■ **DATA LINES**:
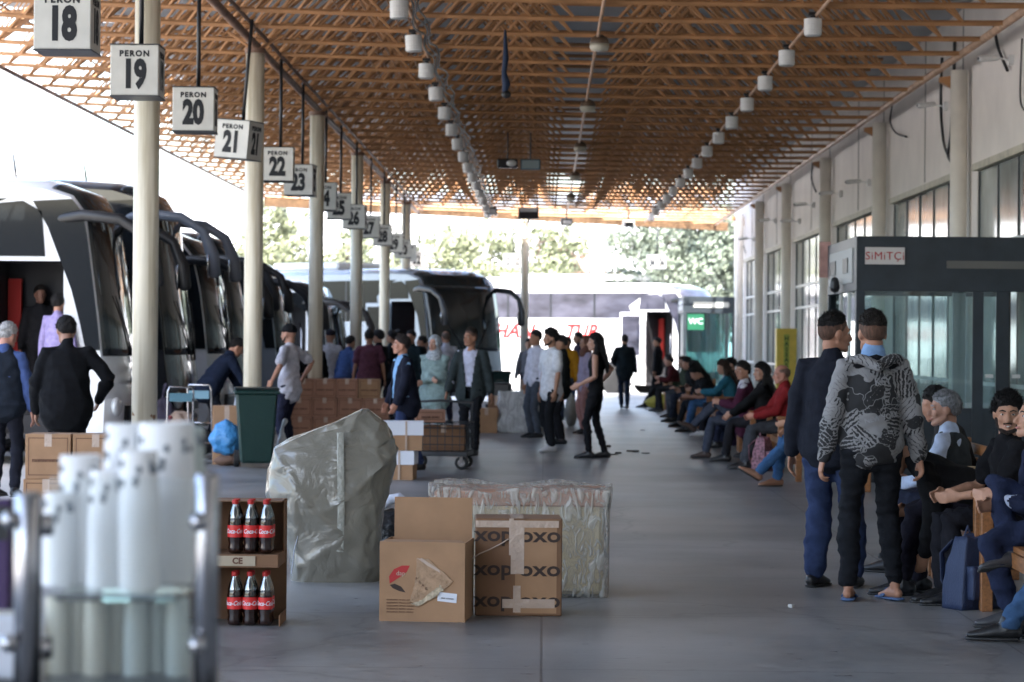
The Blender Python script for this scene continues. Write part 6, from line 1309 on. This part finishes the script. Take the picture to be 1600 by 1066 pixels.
for k, (px, D, z0, yt, w_, lb_) in enumerate([(195, 4.30, 1.129, 662, 62, 'tall white cup stack left of the widest one'), (263, 4.25, 1.129, 660, 84, 'widest white cup stack'), (128, 4.20, 1.129, 711, 62, 'medium white cup stack behind the left post'),
     (168, 4.12, 1.129, 735, 52, 'shorter slim cup stack in the front row'), (222, 4.10, 1.129, 704, 58, 'slim cup stack in front of the two tallest'), (95, 4.16, 1.129, 770, 46, 'short cup stack next to the left post'), (300, 4.40, 1.129, 668, 44, 'narrow cup stack at the right end')]):
    cups(px, D, z0, at(px, yt, D).z, w_/2*D/FPX*1.12, M_cup if k not in (6,) else M_cup3, lb_, tilt=R(random.uniform(-1, 1)))
for k, px in enumerate((92, 122, 153, 184, 216, 248, 282)):
    cups(px, 4.14+.03*(k % 2),   .986, 1.112, .0195, M_cup2 if k < 4 else M_cup3, 'beige plastic cup stack under the glass shelf, %s from the left' % ords[k], False)
pb = empty('purple_carton', (XX(-8, 4.5), 4.5, .986), 0, 'small purple packet at the far left end of the snack counter', 'packet')
MB().box((-.035, -.03, 0), (.035, .03, .26)).build('packet', mat('purple print', (.05, .02, .09), .5), pb, bevel=.004)
MB().box((-.034, -.0325, .19), (.034, -.031, .25)).build('black_band', M_black, pb)
nk = empty('napkin_stack', (XX(0, 4.12), 4.12, .986), 0, 'stack of white napkins left of the counter post', 'napkins')
MB().box((-.06, -.05, 0), (.045, .05, .10)).build('napkins', M_paper, nk, bevel=.004)
MB().box((-.061, -.02, .0), (.046, -.0, .104)).build('paper_band', mat('cream band', (.5, .46, .38), .7), nk)
# odd fixtures in the roof
f_ = empty('projector', (XX(802, 46), 46, zb(0)-.62), 0, 'black roof speaker with a pale screen box beside it under the roof', 'screen')
MB().box((-.32, -.1, -.02), (.05, .12, .14)).build('black_housing', M_black, f_, bevel=.02); MB().ell((-.06, -.12, .06), (.09, .06, .06)).build('white_lamp', M_white, f_, smooth=True)
MB().box((.10, -.06, -.05), (.46, .03, .14)).build('screen_box', mat('dark teal rim', (.05, .12, .15), .4), f_, bevel=.01); MB().box((.125, -.066, -.03), (.435, -.062, .12)).build('screen', mat('pale screen', (.30, .38, .40), .3), f_)
MB().bar((-.13, 0, .14), (-.13, 0, .62), .012).build('hanger', M_black, f_); MB().bar((.28, 0, .14), (.28, 0, .62), .012).build('hanger', M_black, f_)
f_ = empty('roof_tool', (XX(785, 31), 31, at(785, 145, 31).z), 0, 'dark blue cloth wrapped around a bracket hanging under the roof', 'bracket')
q = MB(); q.tube([(0, 0, 0), (.02, 0, .1), (-.01, 0, .25), (.01, 0, .42), (0, 0, .75)], [.03, .05, .03, .035, .015], 8); q.build('cloth_wrap', mat('dark blue cloth', (.015, .03, .07), .8), f_, smooth=True); MB().ell((.02, 0, -.02), (.06, .05, .05)).build('lamp_head', M_black, f_, smooth=True)
for px, D, y_, lb_ in ((885, 72, 347, 'black floodlight hanging right of the lone column'), (767, 70, 330, 'long black lamp at the end of the left drum lamp row'), (982, 72, 350, 'small white camera pair under the far roof edge')):
    p = at(px, y_, D); f_ = empty('floodlight', (p.x, D, p.z), R(10), lb_, 'floodlight'); wht = 'white' in lb_
    MB().box((-.16, -.12, -.1), (.16, .12, .1)).build('housing', M_white if wht else M_black, f_, bevel=.03); MB().box((-.12, -.13, -.07), (.12, -.121, .05)).build('lens', M_alu if not wht else M_black, f_); MB().bar((0, 0, .1), (0, 0, .45), .02).build('bracket', M_black, f_)
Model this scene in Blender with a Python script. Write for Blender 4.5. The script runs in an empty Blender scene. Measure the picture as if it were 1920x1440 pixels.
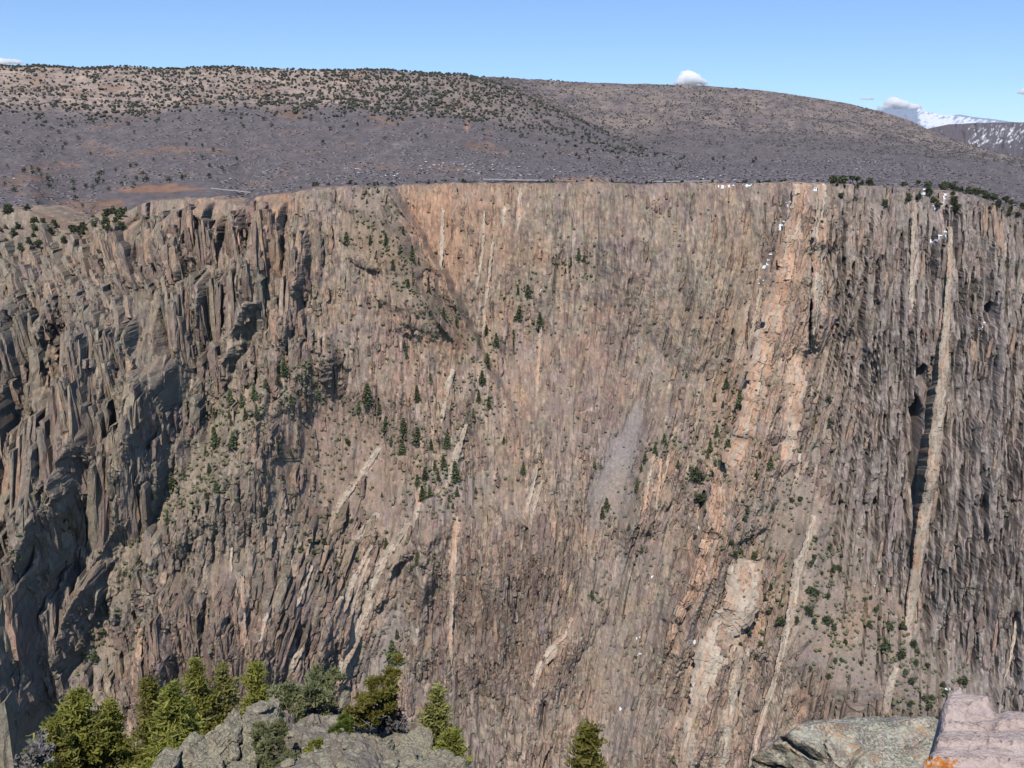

■ **PROBLEM**:
Word for word, quote the full listing, omitting every picture.

■ **COMPLETE ANSWER**:
The Blender Python script for this scene continues. Write part 6, from line 1309 on. This part finishes the script. Take the picture to be 1600 by 1066 pixels.
for k, (px, D, z0, yt, w_, lb_) in enumerate([(195, 4.30, 1.129, 662, 62, 'tall white cup stack left of the widest one'), (263, 4.25, 1.129, 660, 84, 'widest white cup stack'), (128, 4.20, 1.129, 711, 62, 'medium white cup stack behind the left post'),
     (168, 4.12, 1.129, 735, 52, 'shorter slim cup stack in the front row'), (222, 4.10, 1.129, 704, 58, 'slim cup stack in front of the two tallest'), (95, 4.16, 1.129, 770, 46, 'short cup stack next to the left post'), (300, 4.40, 1.129, 668, 44, 'narrow cup stack at the right end')]):
    cups(px, D, z0, at(px, yt, D).z, w_/2*D/FPX*1.12, M_cup if k not in (6,) else M_cup3, lb_, tilt=R(random.uniform(-1, 1)))
for k, px in enumerate((92, 122, 153, 184, 216, 248, 282)):
    cups(px, 4.14+.03*(k % 2),   .986, 1.112, .0195, M_cup2 if k < 4 else M_cup3, 'beige plastic cup stack under the glass shelf, %s from the left' % ords[k], False)
pb = empty('purple_carton', (XX(-8, 4.5), 4.5, .986), 0, 'small purple packet at the far left end of the snack counter', 'packet')
MB().box((-.035, -.03, 0), (.035, .03, .26)).build('packet', mat('purple print', (.05, .02, .09), .5), pb, bevel=.004)
MB().box((-.034, -.0325, .19), (.034, -.031, .25)).build('black_band', M_black, pb)
nk = empty('napkin_stack', (XX(0, 4.12), 4.12, .986), 0, 'stack of white napkins left of the counter post', 'napkins')
MB().box((-.06, -.05, 0), (.045, .05, .10)).build('napkins', M_paper, nk, bevel=.004)
MB().box((-.061, -.02, .0), (.046, -.0, .104)).build('paper_band', mat('cream band', (.5, .46, .38), .7), nk)
# odd fixtures in the roof
f_ = empty('projector', (XX(802, 46), 46, zb(0)-.62), 0, 'black roof speaker with a pale screen box beside it under the roof', 'screen')
MB().box((-.32, -.1, -.02), (.05, .12, .14)).build('black_housing', M_black, f_, bevel=.02); MB().ell((-.06, -.12, .06), (.09, .06, .06)).build('white_lamp', M_white, f_, smooth=True)
MB().box((.10, -.06, -.05), (.46, .03, .14)).build('screen_box', mat('dark teal rim', (.05, .12, .15), .4), f_, bevel=.01); MB().box((.125, -.066, -.03), (.435, -.062, .12)).build('screen', mat('pale screen', (.30, .38, .40), .3), f_)
MB().bar((-.13, 0, .14), (-.13, 0, .62), .012).build('hanger', M_black, f_); MB().bar((.28, 0, .14), (.28, 0, .62), .012).build('hanger', M_black, f_)
f_ = empty('roof_tool', (XX(785, 31), 31, at(785, 145, 31).z), 0, 'dark blue cloth wrapped around a bracket hanging under the roof', 'bracket')
q = MB(); q.tube([(0, 0, 0), (.02, 0, .1), (-.01, 0, .25), (.01, 0, .42), (0, 0, .75)], [.03, .05, .03, .035, .015], 8); q.build('cloth_wrap', mat('dark blue cloth', (.015, .03, .07), .8), f_, smooth=True); MB().ell((.02, 0, -.02), (.06, .05, .05)).build('lamp_head', M_black, f_, smooth=True)
for px, D, y_, lb_ in ((885, 72, 347, 'black floodlight hanging right of the lone column'), (767, 70, 330, 'long black lamp at the end of the left drum lamp row'), (982, 72, 350, 'small white camera pair under the far roof edge')):
    p = at(px, y_, D); f_ = empty('floodlight', (p.x, D, p.z), R(10), lb_, 'floodlight'); wht = 'white' in lb_
    MB().box((-.16, -.12, -.1), (.16, .12, .1)).build('housing', M_white if wht else M_black, f_, bevel=.03); MB().box((-.12, -.13, -.07), (.12, -.121, .05)).build('lens', M_alu if not wht else M_black, f_); MB().bar((0, 0, .1), (0, 0, .45), .02).build('bracket', M_black, f_)
Model this scene in Blender with a Python script. Write for Blender 4.5. The script runs in an empty Blender scene. Measure the picture as if it were 1920x1440 pixels.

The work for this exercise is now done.